In questo secondo volume i nostri ragazzi sono emotivamente più grandi, pronti sempre a darsi man forte contro tutto il mondo che per loro è una gomma da masticare, qualcosa da calpestare per non farsi calpestare allo stesso modo. Il romanzo inizia con la strafottenza del più grande, con Ruben a cui non importa quello che succede o delle conseguenze che può avere, lui è diretto come una moto che corre in strada, lui è emotivamente crudo; mentre Cameron, il nostro protagonista, rimane sempre un passo indietro, un po' timoroso per quello che può accadere, per quelle conseguenze che fanno paura; ma quando la situazione familiare in casa crolla, i nostri protagonisti si ritrovano l'uno al fianco dell'altro, pronti a non evadere più, ma a combattere.
Ogni volta che finivo a terra, Senza una ragione per alzarmi, Chi diceva resta li che è meglio, Ci vuol poco ad abituarsi. Pagina dopo pagina il nostro autore ci porta in una situazione familiare drammatica, che succede quando il pilastro della casa crolla? Succede che si rischia che crolla tutto, non solo la stessa casa, ma gli abitanti dentro. In questo percorso formativo, l'autore ci porta a conoscere i due ragazzi in una veste nuova, non più lottatori contro una vita senza ragione, ma lottatori contro il bisogno di cadere.

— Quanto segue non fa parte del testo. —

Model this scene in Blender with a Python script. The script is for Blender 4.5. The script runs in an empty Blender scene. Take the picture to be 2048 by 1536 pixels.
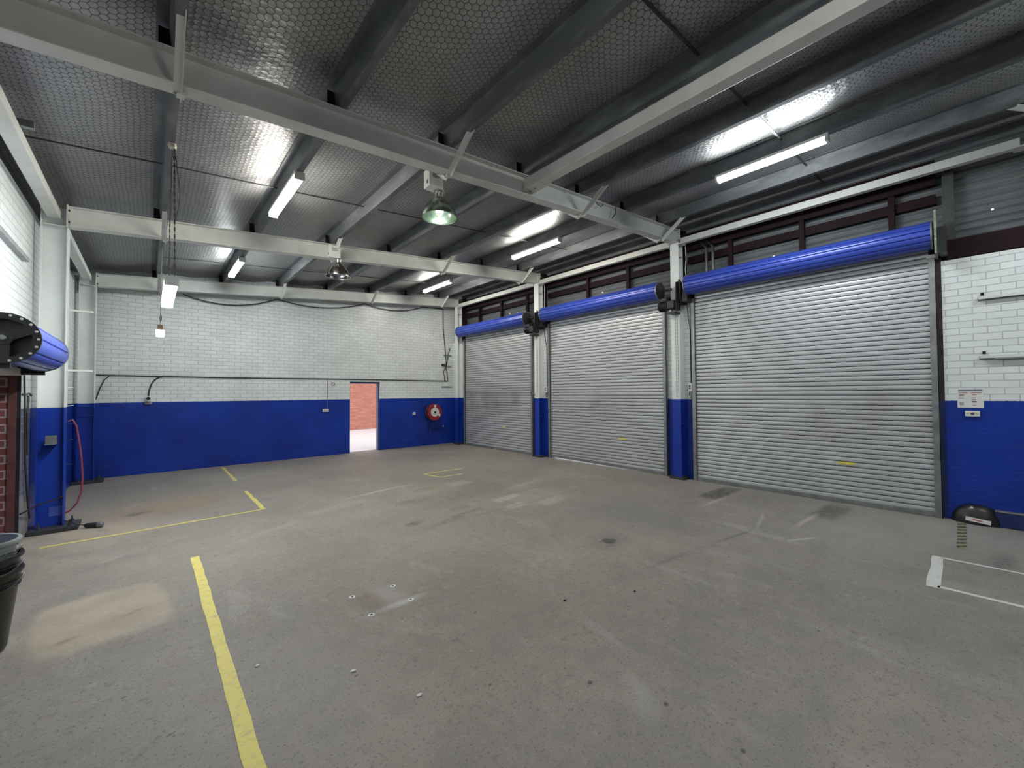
import bpy, bmesh, math, random
from mathutils import Vector, Matrix
random.seed(7)
scene = bpy.context.scene
COL = scene.collection
PI = math.pi

# ------------------------------------------------------------------ helpers
class MB:
    """collects simple solids and links them as ONE mesh object"""
    def __init__(self):
        self.v = []; self.f = []; self.sm = []
    def add(self, verts, faces, smooth=False):
        b = len(self.v)
        self.v += [tuple(p) for p in verts]
        self.f += [tuple(i + b for i in f) for f in faces]
        self.sm += [smooth] * len(faces)
        return self
    def box(self, x0, x1, y0, y1, z0, z1):
        v = [(x0,y0,z0),(x1,y0,z0),(x1,y1,z0),(x0,y1,z0),(x0,y0,z1),(x1,y0,z1),(x1,y1,z1),(x0,y1,z1)]
        return self.add(v, [(0,3,2,1),(4,5,6,7),(0,1,5,4),(1,2,6,5),(2,3,7,6),(3,0,4,7)])
    def bar(self, a, b, w, h, up=(0,0,1)):
        """rectangular bar from a to b: w sideways, h along up"""
        a = Vector(a); b = Vector(b); d = (b - a).normalized()
        s = d.cross(Vector(up)).normalized(); u = s.cross(d).normalized()
        v = []
        for p in (a, b):
            for i, j in ((-1,-1),(1,-1),(1,1),(-1,1)):
                v.append(p + s * (w/2*i) + u * (h/2*j))
        return self.add(v, [(0,1,2,3),(7,6,5,4),(0,4,5,1),(1,5,6,2),(2,6,7,3),(3,7,4,0)])
    def extrude(self, prof, a, b, ex, ey, smooth=False, cap=True):
        """profile [(u,v)] in the plane ex,ey swept from a to b"""
        ex = Vector(ex); ey = Vector(ey); n = len(prof); v = []
        for p in (Vector(a), Vector(b)):
            for (u, w) in prof: v.append(p + ex*u + ey*w)
        f = [(i, (i+1) % n, n + (i+1) % n, n + i) for i in range(n)]
        self.add(v, f, smooth)
        if cap:
            self.add(v, [tuple(range(n-1, -1, -1)), tuple(range(n, 2*n))], False)
        return self
    def tube(self, pts, r, seg=8, closed=False):
        pts = [Vector(p) for p in pts]; n = len(pts); v = []; f = []
        ref = Vector((0.31, 0.52, 0.79))
        for i, p in enumerate(pts):
            if closed: d = pts[(i+1) % n] - pts[i-1]
            else: d = pts[min(i+1, n-1)] - pts[max(i-1, 0)]
            d.normalize()
            s = d.cross(ref)
            if s.length < 1e-3: s = d.cross(Vector((1,0,0)))
            s.normalize(); u = s.cross(d)
            for k in range(seg):
                t = 2*PI*k/seg
                v.append(p + (s*math.cos(t) + u*math.sin(t))*r)
        for i in range(n if closed else n-1):
            j = (i+1) % n
            for k in range(seg):
                f.append((i*seg+k, i*seg+(k+1) % seg, j*seg+(k+1) % seg, j*seg+k))
        self.add(v, f, True)
        if not closed:
            self.add(v, [tuple(range(seg-1, -1, -1)), tuple(range((n-1)*seg, n*seg))])
        return self
    def lathe(self, prof, org=(0,0,0), axis=(0,0,1), seg=32, smooth=True):
        """profile [(r, h)] turned about axis"""
        ax = Vector(axis).normalized(); t = Vector((1,0,0)) if abs(ax.x) < .9 else Vector((0,1,0))
        s = ax.cross(t).normalized(); u = ax.cross(s); o = Vector(org)
        n = len(prof); v = []; f = []
        for k in range(seg):
            a = 2*PI*k/seg; d = s*math.cos(a) + u*math.sin(a)
            for (r, h) in prof: v.append(o + d*r + ax*h)
        for k in range(seg):
            m = (k+1) % seg
            for i in range(n-1):
                f.append((k*n+i, m*n+i, m*n+i+1, k*n+i+1))
        return self.add(v, f, smooth)
    def build(self, name, mat, parent=None, bevel=0, origin=None):
        me = bpy.data.meshes.new(name)
        o = bpy.data.objects.new(name, me); COL.objects.link(o)
        off = Vector(origin) if origin is not None else Vector((0,0,0))
        me.from_pydata([Vector(p) - off for p in self.v], [], self.f)
        bm = bmesh.new(); bm.from_mesh(me)
        bmesh.ops.remove_doubles(bm, verts=bm.verts, dist=1e-5)
        bmesh.ops.recalc_face_normals(bm, faces=bm.faces)
        bm.to_mesh(me); bm.free()
        if any(self.sm):
            me.polygons.foreach_set('use_smooth', [True]*len(me.polygons))
            me.set_sharp_from_angle(angle=math.radians(38))
        if mat is not None: me.materials.append(mat)
        if parent is not None:
            o.parent = parent; q = parent
            while q is not None: off = off - q.location; q = q.parent
        o.location = off
        if bevel:
            m = o.modifiers.new('bevel', 'BEVEL'); m.width = bevel; m.segments = 2; m.limit_method = 'ANGLE'
        return o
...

La vita è come un ring. Bisogna rialzarsi sempre e non restare a terra troppo a lungo, sembra suggerirci il romanzo ad ogni passo. Ovviamente i nostri protagonisti non sono ragazzi dalla vita facile, hanno bisogno di soldi, hanno bisogno di aggrapparsi l'un l'altro ed aiutare la loro famiglia, è per questo che ciò che prendono dalla strada, la prendono subito, senza cercare qualcosa di più normale.
La particolarità, ancora una volta, del romanzo non è soltanto il modo di scrivere dell'autore che sembra farci trovare di fronte ad un adolescente, ma questo salto qui e là, tra pensieri a volte sconnessi ed incubi, tra sogni e fantasie che ci porta a pensare effettivamente come un adolescente in un ambiente difficile, a trovare una via di uscita in una vita non facile.

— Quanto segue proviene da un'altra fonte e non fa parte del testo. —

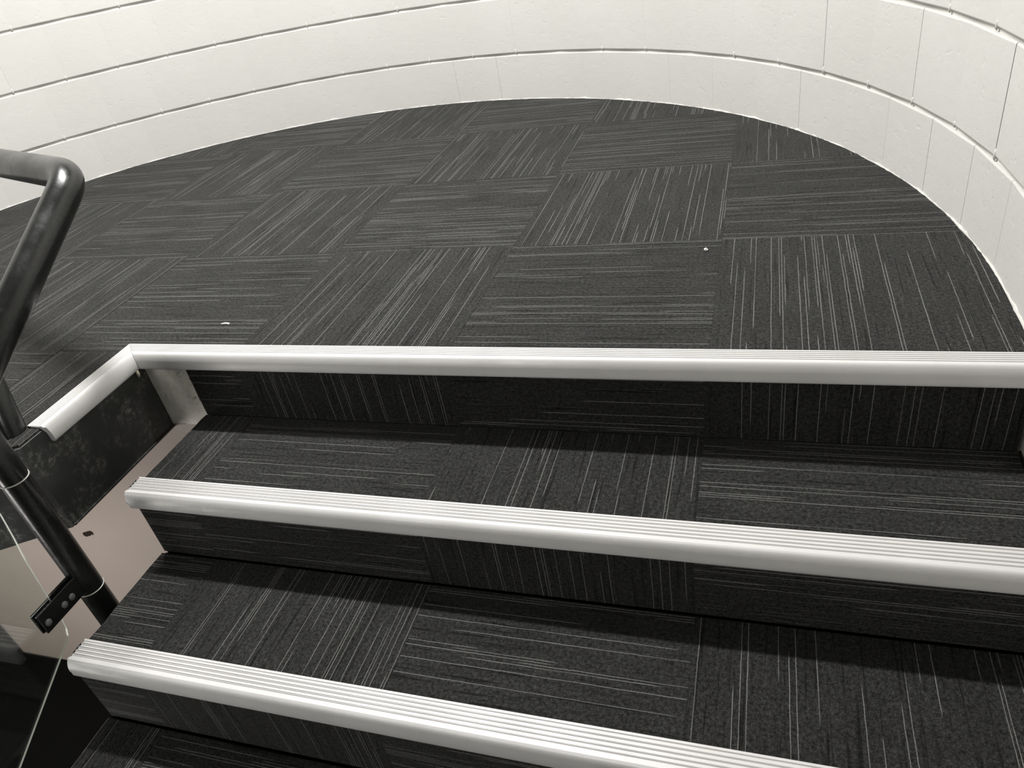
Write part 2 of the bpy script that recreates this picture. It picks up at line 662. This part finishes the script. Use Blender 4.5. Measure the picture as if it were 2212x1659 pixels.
def add_block(bm, s_a, s_b, z0, z1, off, bev=0.0022):
    """a block whose face is the chord between s_a and s_b, off = proud of the wall circle"""
    (xa, ya), (xb, yb) = arc_pt(s_a), arc_pt(s_b)
    ix, iy = -(yb - ya), (xb - xa)
    L = math.hypot(ix, iy)
    ix, iy = ix / L, iy / L
    vs = []
    for (x, y) in ((xa, ya), (xb, yb)):
        for d in (off, -0.03):
            for z in (z0, z1):
                vs.append(bm.verts.new((x + ix * d, y + iy * d, z)))
    fs = [bm.faces.new([vs[i] for i in f]) for f in ((0, 1, 3, 2), (4, 6, 7, 5), (0, 4, 5, 1), (2, 3, 7, 6), (0, 2, 6, 4), (1, 5, 7, 3))]
    if bev:
        ff = fs[2]
        hor = [e for e in ff.edges if abs(e.verts[0].co.z - e.verts[1].co.z) < 1e-6]
        ver = [e for e in ff.edges if e not in hor]
        bmesh.ops.bevel(bm, geom=hor, offset=bev, segments=2, affect='EDGES', profile=0.5)


for c in range(5):
    z0, z1 = JOINTS[c], JOINTS[c + 1]
    ph = 0.098 if c % 2 == 0 else 0.003
    k = 0
    s = ph
    ks = [ph + PITCH * q for q in range(-5, 32)]
    for a, b in zip(ks, ks[1:]):
        a2, b2 = a, b
        bm = bmesh.new()
        gv = rb.choice((-0.0002, -0.0002, 0.0, 0.0, 0.0, 0.0003)) if (a + b) / 2 > 1.3 else rb.choice((0.0, 0.0002, 0.0004, 0.0007))
        add_block(bm, a2 + gv, b2 - gv, z0 + (0.0045 if c else 0.0), z1 - 0.0045, rb.uniform(-0.0004, 0.0004), 0.003)
        ob = from_bm('block', bm, BLOCK, wall)
# courses above the frame, one mesh
bm = bmesh.new()
z = JOINTS[-1]
c = 5
while z < HT - 0.1:
    ph = 0.098 if c % 2 == 0 else 0.003
    ks = [ph + PITCH * q for q in range(-1, 30)]
    for a, b in zip(ks, ks[1:]):
        if b < 0.01 or a > S1 - 0.01:
            continue
        add_block(bm, max(a, 0) + .001, min(b, S1) - .001, z + .0045, z + .2 - .0045, rb.uniform(-.0009, .0011), 0)
    z += 0.2
    c += 1
up = from_bm('upper_blocks', bm, BLOCK, wall)
up['kind'] = 'stuff'
# paint and caulk bead along the carpet
bm = bmesh.new()
prev = None
NB = 440
for i in range(NB + 1):
    s = -0.21 + (S1 + 0.4) * i / NB
    w = 0.0035 + 0.003 * rb.random() ** 2
    hh = 0.0095 + 0.006 * rb.random() ** 3
    a = [arc_pt(s, RW - w), arc_pt(s, RW - w * .8), arc_pt(s, RW + 0.003)]
    cur = [bm.verts.new((*a[0], 0.0)), bm.verts.new((*a[1], hh * .6)), bm.verts.new((*a[2], hh)), bm.verts.new((*a[2], 0.0))]
    if prev:
        for k in range(4):
            bm.faces.new((prev[k], prev[(k + 1) % 4], cur[(k + 1) % 4], cur[k])).smooth = True
    prev = cur
from_bm('caulk_bead', bm, MORTAR, wall)

# lips of paint hanging at joints under the ledges
bm = bmesh.new()
for c in range(1, 4):
    ph = 0.098 if c % 2 == 0 else 0.003
    for q in range(0, 28):
        s = ph + PITCH * q
        if s > S1 - .05 or rb.random() < 0.25:
            continue
        x, y = arc_pt(s + rb.uniform(-.002, .002), RW + 0.001)
        m4 = Matrix.Translation((x, y, JOINTS[c] + 0.008)) @ Matrix.Diagonal((0.004, 0.004, 0.008 + .006 * rb.random(), 1))
        bmesh.ops.create_icosphere(bm, subdivisions=1, radius=1.0, matrix=m4)
dr = from_bm('paint_drips', bm, MORTAR, wall, True)
dr['kind'] = 'stuff'

# ceiling, lower floor, wall below the landing
ce = box('ceiling', (XL - 0.2, XR + 0.2, -3.3, CY + RW + 0.2, HT, HT + 0.1), CEIL)
ce['kind'] = 'structure'
lf = box('floor_lower', (XL - 0.2, XR + 0.2, -3.3, 0.0, -1.51, -1.41), DARKWOOD)
lf['kind'] = 'structure'
wt = box('wall_below', (-1.12, 0.3425, EDGE_Y - 0.006, EDGE_Y + 0.06, -1.41, -0.2005), TAN)
wt['kind'] = 'structure'
# slotted hole in that wall
HX, HZ = -0.322, -0.655


def slot(bm, cx, cz, L, w, ang, y0, y1, seg=10):
    pts = []
    for sgn in (1, -1):
        for k in range(seg + 1):
            a = -PI / 2 + PI * k / seg
            x = (L / 2 + w * math.cos(a)) * sgn
            z = w * math.sin(a) * sgn
            pts.append((cx + x * math.cos(ang) - z * math.sin(ang), cz + x * math.sin(ang) + z * math.cos(ang)))
    A = [bm.verts.new((x, y0, z)) for x, z in pts]
    B = [bm.verts.new((x, y1, z)) for x, z in pts]
    bm.faces.new(A)
    bm.faces.new(B)
    for i in range(len(pts)):
        bm.faces.new((A[i], A[(i + 1) % len(pts)], B[(i + 1) % len(pts)], B[i]))


# ------------------------------------------------------------------ staircase
st = thing('staircase', 'carpeted steps with white ribbed nosings descending from the curved landing', 'stairs', (1.17, EDGE_Y, -1.41))
SX0, SX1 = 0.342, XR - 0.003
INV = Matrix.Translation((-1.17, -EDGE_Y, 1.41))


def to_st(o):
    o.matrix_parent_inverse = INV
    return o


STEP = [  # tread top z, riser plane behind y, front riser plane y, nosing back, front
    (-0.1705, EDGE_Y, -0.769),
    (-0.3420, -0.769, -1.058),
    (-0.5150, -1.058, -1.345),
    (-0.6880, -1.345, -1.632),
]
for k, (zt, yb, yf) in enumerate(STEP):
    to_st(box('step', (SX0 + 0.001, SX1, yf + 0.004, yb + 0.0, -1.41, zt - 0.007), DARKWOOD, st))
# nosings of the steps
P2 = nosing_profile(0.060, 0.038)
for (yb, zt, x0, lab) in ((-0.7235, -0.1645, 0.333, 'upper'), (-1.007, -0.3360, 0.337, 'middle'), (-1.294, -0.509, 0.337, 'lower')):
    o = extrude_profile('nosing', P2, lambda d, z: (x0 + (0.004 if z < -.02 else 0) + 0.0, yb - d, zt + z), lambda d, z: (SX1, yb - d, zt + z), VINYL, st)
    bmn = bmesh.new()
    bmn.from_mesh(o.data)
    left = [e for e in bmn.edges if all(v.co.x < x0 + 0.006 for v in e.verts) and len(e.link_faces) == 2 and any(len(f.verts) > 8 for f in e.link_faces) and min(v.co.z for v in e.verts) < zt - 0.002]
    bmesh.ops.bevel(bmn, geom=left, offset=0.002, segments=2, affect='EDGES')
    bmn.to_mesh(o.data)
    bmn.free()
    to_st(o)

# carpet on treads: (x breaks, first orientation along X?)
XB = [SX0, 0.488, 0.994, 1.492, SX1]
tre = [
    ([False, True, False, True], 0),
    ([True, False, True, False], 1),
    ([False, True, False, True], 2),
    ([True, False, True, False], 3),
]
for orient, k in tre:
    zt, yb, yf = STEP[k]
    for q in range(4):
        a, b = XB[q] + G, XB[q + 1] - G
        if q == 0:
            a = SX0
            pts = [(a, yf + .006)]
            poly = [(a + rb.uniform(-.0012, .0012), yf + .006 + (yb - .008 - yf - .006) * t / 14) for t in range(15)]
            poly = [(b, yb - .008), (b, yf + .006)][::-1] + poly[::-1]
            poly = [(b, yf + .006), (b, yb - .008)] + poly[2:]
        else:
            poly = [(a, yf + .006), (b, yf + .006), (b, yb - .008), (a, yb - .008)]
        to_st(carpet_piece(poly, (0, 0, zt - 0.007), (1, 0, 0), (0, 1, 0), (0, 0, 1), 0.007, orient[q], st))
# risers
ris = [([True, False, True, False], 0), ([True, True, False, True], 1), ([True, False, True, False], 2), ([False, True, False, True], 3)]
TOPS = [-0.002, STEP[0][0] - 0.008, STEP[1][0] - 0.008, STEP[2][0] - 0.008]
RY = [EDGE_Y - 0.0005, STEP[0][2] + 0.004, STEP[1][2] + 0.004, STEP[2][2] + 0.004]
for orient, k in ris:
    zb = STEP[k][0] + 0.0005
    for q in range(4):
        a, b = XB[q] + G, XB[q + 1] - G
        if q == 0:
            a = SX0 + 0.003
        # riser vinyls: local a = x, local b = z
        poly = [(a, zb), (b, zb), (b, TOPS[k]), (a, TOPS[k])]
        to_st(carpet_piece(poly, (0, RY[k], 0), (1, 0, 0), (0, 0, 1), (0, -1, 0), 0.006, orient[q], st))

# ------------------------------------------------------------------ guard rail
gr = thing('guard_rail', 'glossy black tubular steel handrail and post at the stairwell edge', 'railing', (0.262, -0.90, -1.41))
GI = Matrix.Translation((-0.262, 0.90, 1.41))


def to_gr(o):
    o.matrix_parent_inverse = GI
    return o


PXc, PYc, PR = 0.262, -0.900, 0.0262
RR = 0.0308
RX = 0.325
B0 = Vector((RX, -0.518, 0.423))      # bend of the handrail
dn = Vector((0, -1, -0.60)).normalized()
hz = Vector((-1.0, 0.40, 0.0)).normalized()
low = B0 + dn * 0.62
far = B0 + hz * 1.1
pts = [low, B0 + dn * 0.2] + fillet(low, B0, far, 0.055, 12) + [B0 + hz * 0.15, far]
to_gr(tube_obj('handrail', pts, RR, BLACK, gr, 32))
to_gr(tube_obj('post', [(PXc, PYc, -1.409), (PXc, PYc, -0.345), (PXc, PYc, -0.02), (PXc, PYc, 0.22)], PR, BLACK, gr, 32))
for zz, tl in ((-0.018, 0.0), (-0.322, 0.0)):
    bm = bmesh.new()
    ring = []
    seg = 40
    for k in range(seg + 1):
        a = 2 * PI * k / seg
        ring.append((PXc + (PR + .0003) * math.cos(a), PYc + (PR + .0003) * math.sin(a), zz))
    tube(bm, ring, 0.0013, 8, False)
    w_ = from_bm('weld_ring', bm, STEEL, gr)
    to_gr(w_)
# second, leaning upright behind the post, fixed to the fascia
u0 = Vector((0.186, -0.838, -0.205))
u1 = Vector((0.158, -0.768, 0.150))
ud = (u1 - u0).normalized()
to_gr(tube_obj('upright', [u0, u0 + ud * 0.2, u0 + ud * 0.55], 0.024, BLACK, gr, 28))
bm = bmesh.new()
cen = u0 + ud * 0.335
nn = ud.orthogonal().normalized()
bb = ud.cross(nn)
tube(bm, [cen + (nn * math.cos(2 * PI * k / 30) + bb * math.sin(2 * PI * k / 30)) * 0.0243 for k in range(31)], 0.0014, 8, False)
to_gr(from_bm('weld_ring', bm, STEEL, gr))

# bracket with three bolts holding the acrylic panel
GX = 0.268
bm = bmesh.new()
add_box(bm, GX + 0.0045, GX + 0.0095, -1.025, -0.918, -0.311, -0.263, 0.0012)
br = to_gr(from_bm('bracket', bm, BLACK, gr))
bm = bmesh.new()
add_box(bm, GX - 0.0105, GX - 0.0045, -1.027, -0.918, -0.311, -0.261, 0.0012)
to_gr(from_bm('bracket', bm, BLACK, gr))
for by in (-1.013, -0.970, -0.950):
    bm = bmesh.new()
    bmesh.ops.create_uvsphere(bm, u_segments=14, v_segments=8, radius=1.0,
                              matrix=Matrix.Translation((GX + 0.0095, by, -0.292)) @ Matrix.Diagonal((0.004, 0.0072, 0.0080, 1)))
    bo = from_bm('bolt', bm, BOLTM, br, True)

# acrylic panel: vertical front edge, lower edge follows the stair pitch
PT = 0.0045
cy0, cz0 = -0.962, -0.412
sl = 0.575
outline = [(-0.948, 0.42), (-0.961, -0.052), (-0.967, -0.106), (-0.975, -0.160), (-0.983, -0.266), (-0.987, -0.318), (-0.991, -0.340),
           (-0.997, -0.355), (-1.007, -0.365), (-1.037, -0.382)]
yy = -1.80
outline += [(yy, -0.382 + sl * (yy + 1.037)), (yy, 0.02)]
bm = bmesh.new()
A = [bm.verts.new((GX - PT, y, z)) for y, z in outline]
B = [bm.verts.new((GX + PT, y, z)) for y, z in outline]
bm.faces.new(A).material_index = 0
bm.faces.new(B).material_index = 0
for i in range(len(A)):
    bm.faces.new((A[i], A[(i + 1) % len(A)], B[(i + 1) % len(A)], B[i])).material_index = 1
pn = from_bm('acrylic_panel', bm, [CLEAR, EDGE], gr)
pn['label'] = 'clear acrylic infill panel with pale cut edges'
to_gr(pn)

# hole in the tan wall
bm = bmesh.new()
slot(bm, HX, HZ, 0.030, 0.0085, math.radians(20), EDGE_Y - 0.0075, EDGE_Y - 0.004)
ho = from_bm('slotted_hole', bm, HOLE, wt)
bm = bmesh.new()
bmesh.ops.create_uvsphere(bm, u_segments=8, v_segments=6, radius=0.0022, matrix=Matrix.Translation((HX + 0.016, EDGE_Y - 0.008, HZ - .002)))
from_bm('screw_head', bm, STEEL, wt, True)

# ------------------------------------------------------------------ scraps on the carpet


def scrap(name, pts, zb, label, cat, hgt):
    bm = bmesh.new()
    lo = [bm.verts.new((x, y, zb)) for x, y in pts]
    hi = [bm.verts.new((x * .8 + pts[0][0] * .2, y * .8 + pts[0][1] * .2, zb + hgt)) for x, y in pts]
    bm.faces.new(hi)
    bm.faces.new(list(reversed(lo)))
    for i in range(len(pts)):
        bm.faces.new((lo[i], lo[(i + 1) % len(pts)], hi[(i + 1) % len(pts)], hi[i]))
    return tag(from_bm(name, bm, SCRAP), label, cat)


def at_land(px, py):
    M = (MX, MY, MZ)
    a, b, c = (px - 1106) / 1608.33, (py - 829.5) / 1608.33, 1.0
    d = [M[0][i] * a + M[1][i] * b + M[2][i] * c for i in range(3)]
    t = (0.0065 - CAMLOC[2]) / d[2]
    return CAMLOC[0] + d[0] * t, CAMLOC[1] + d[1] * t


x, y = at_land(487, 700)
scrap('paper_scrap', [(x - .010, y - .003), (x - .002, y - .002), (x + .009, y - .001), (x + .010, y + .004), (x, y + .004), (x - .007, y + .001)], 0.0066,
      'tiny white paper scrap on the dark carpet behind the nosing corner', 'litter', 0.0025)
x, y = at_land(1525, 542)
bm = bmesh.new()
bmesh.ops.create_icosphere(bm, subdivisions=2, radius=0.0042, matrix=Matrix.Translation((x, y, 0.0100)))
rr2 = random.Random(2)
for v in bm.verts:
    v.co += Vector((rr2.uniform(-.0009, .0009), rr2.uniform(-.0009, .0009), rr2.uniform(-.0006, .0006)))
tag(from_bm('white_crumb', bm, SCRAP, None), 'small round white crumb lying beside a carpet tile corner', 'crumb')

La famiglia di Cameron non è una famiglia fortunata, eppure i fratelli rimangono attaccati tra loro come se ci fosse della colla permanente; ammetto che lo faccio di rado, ma mi sono trovata a sottolineare diverse parti del libro, su quella sensazione che rimane a pelle, su quelle emozioni che l'autore descrive così bene, che te le fa provare, come se il protagonista diventassimo noi e non più quel ragazzino combattente.
Ogni emozione in questo romanzo è amplificato dal coraggio, dalla forza, dalla voglia di vivere di due ragazzi che combattono ogni giorno appena inizia il sole, da una vita dove anche se non sei fortunato, la fortuna te la crei.
Vorrei essere mio fratello è un romanzo che ha grinta, che urla prepotentemente tra le pagine, è un romanzo che graffia come un cucciolo di tigre, ma pronto comunque a fare male. Il ritmo della scrittura è un salto tra parole e punteggiatura, tra pensieri connessi e sconnessi tra loro, è il fotogramma di un cervello in continua evoluzione e non serve a nulla tentare di capirlo o trovarne un filo troppo logico, a volte si ha solo il bisogno di farsi trascinare, di prendere la situazione come viene ed aspettare, ed in questo romanzo la sensazione è esattamente quella. Bisogna farsi trascinare.
Un combattente può vincere, ma non è detto che un vincente sappia combattere.